Raila Odinga’s new strategy to counter President Ruto taxes

Raila Odinga

Azimio leaders led by Raila Odinga, Martha Karua, Eugene Wamalwa and Wycliffe Oparanya address journalists at their Capitol Hill offices in Nairobi on January 30, 2024.  

Photo credit: Lucy Wanjiru | Nation Media Group

Opposition leader Raila Odinga has revealed that his coalition was working on a number of measures to ‘force’ President William Ruto’s administration to drop some of the punitive taxes, including the emotive housing levy.

Apart from joining forces with petitioners in some of the public litigation cases, the coalition is said to be considering calling for a fresh round of street protests, similar to the ones it staged last year before agreeing to initiate talks with the government.

Mr Odinga has since lined up a major political rally in Nairobi on Friday at the historic Kamkunji grounds. ODM officials said the political jamboree will double as a membership recruitment drive that the party has been running in the last couple of weeks across the country.

But sources indicated that Mr Odinga could be moving around the country to gauge the mood of the public for a possible fresh round of anti-government protests.

Azimio La Umoja One Kenya Coalition Summit made the disclosure on its new strategy in countering President Ruto following a meeting chaired by Mr Odinga and attended by his co-principals, including Narc Kenya leader Martha Karua, where they dispelled reports of division among them.

Ms Karua and her Democratic Action Party (DAP-K) counterpart Eugene Wamalwa – the two top leaders who publicly rejected the National Dialogue report – read the coalition’s joint statement to demonstrate their unity.

The meeting resolved to pursue out-of-court means in putting pressure on Kenya Kwanza administration to address the high cost of living that has been worsened by rising taxes and additional statutory deductions.

Most of the proposals by the coalition to bring down the cost of living, including one to drop the housing levy or make it voluntary – were rejected by the Kenya Kwanza team in the National Dialogue.

“Azimio remains extremely disturbed by the worsening cost of living, the ever-rising and reckless taxes, the collapsing national currency, the chaos in the education sector, the tribalism in public service and the return of mega corruption,” said the coalition in a joint statement.
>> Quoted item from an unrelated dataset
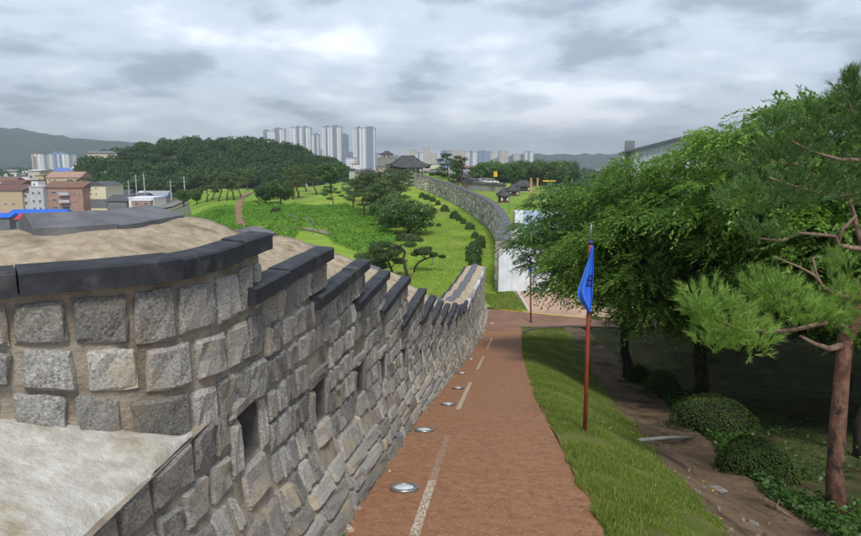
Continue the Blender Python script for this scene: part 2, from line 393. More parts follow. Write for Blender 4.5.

ODM deputy party leader Wycliffe Oparanya told Nation that going back to the streets is one of the many options on the table.

 He said the coalition would take necessary action based on the development in court on some of the issues. The coalition said its next course of action would also be informed by the pending debate on NADCO report in both the National Assembly and the Senate.

The statement added; “Subsequently, we demand that Kenya Kwanza must keep its hands off the Judiciary. We take note of the support expressed by the US government for the Ruto regime to appeal the ruling on the deployment of police to Haiti. It is our hope that all parties shall respect the independence of the Judiciary.”